Aquí aparece el abuelo Alfonso, el padre de mi padre, en Toledo, a donde había ido a hacer unos cursos para ascender. Fue dos años después de acabar la guerra, y se ven las ruinas del Alcázar detrás. Se retiró de coronel de Infantería. Yo lo recuerdo muy serio. Cuando algo le hacía gracia tenía una sonrisa muy interesante. Los niños no debían ser lo suyo. Le daban dolores de cabeza cada vez que nos reuníamos todos los nietos en su casa. También es cierto que siempre estuvo delicado de salud. Cuando murió tendría yo once años. Todos le lloraron mucho.
La abuela Luisa, la madre de mi padre, conoció a mi abuelo con quince años. Él era bastante mayor. A los diecisiete se casaron. Con dieciocho tuvo su primer hijo. Mi abuela parecía una porcelana oriental. Era muy cariñosa y parlanchina, aunque de vez en cuando sacaba a relucir su carácter. Tenía, como mi otra abuela, unas manos maravillosas para la cocina. Ella y mi abuelo estuvieron toda la vida juntos. Cuando él murió no hacía mucho que habían hecho las bodas de oro. Años después ella nos confesaba a mi hermana y a mí que a veces se despertaba por las mañanas extendiendo la mano hacia el lado de la cama que él ocupaba, con la esperanza de que aún estuviera ahí.
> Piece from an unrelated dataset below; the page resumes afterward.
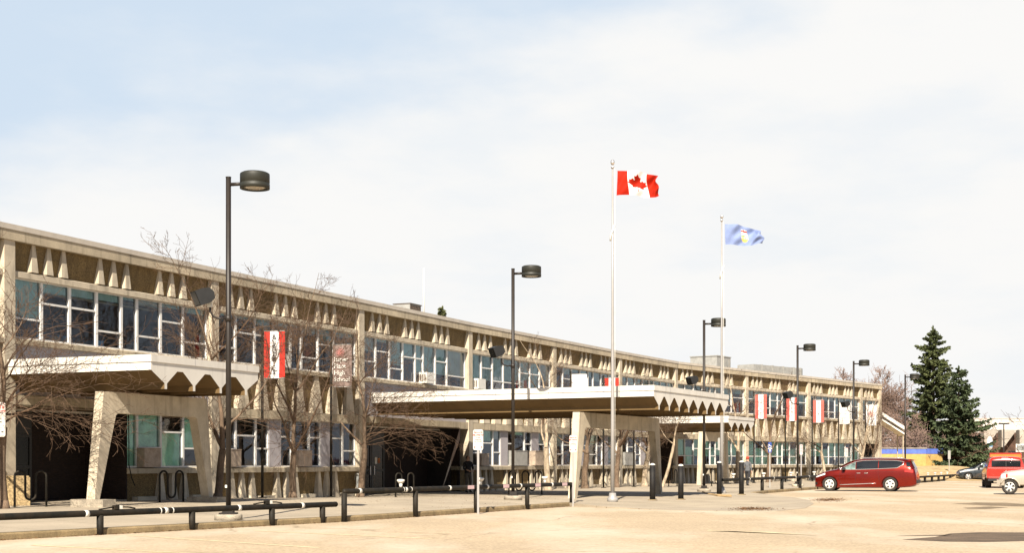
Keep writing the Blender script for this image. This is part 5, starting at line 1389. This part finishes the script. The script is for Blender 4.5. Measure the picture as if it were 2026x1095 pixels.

En esta foto se me ve llorosa. Quisieron que me metiera en aquel jardín para hacérmela, y yo me puse a llorar porque no quería pisar la hierba, que le podía hacer daño. Un ser vivo es un ser vivo, da igual que sea vegetal. Sensibilidad extrema era lo que yo tenía. Andaba yo por los dos añitos. Por supuesto que no me acuerdo de nada.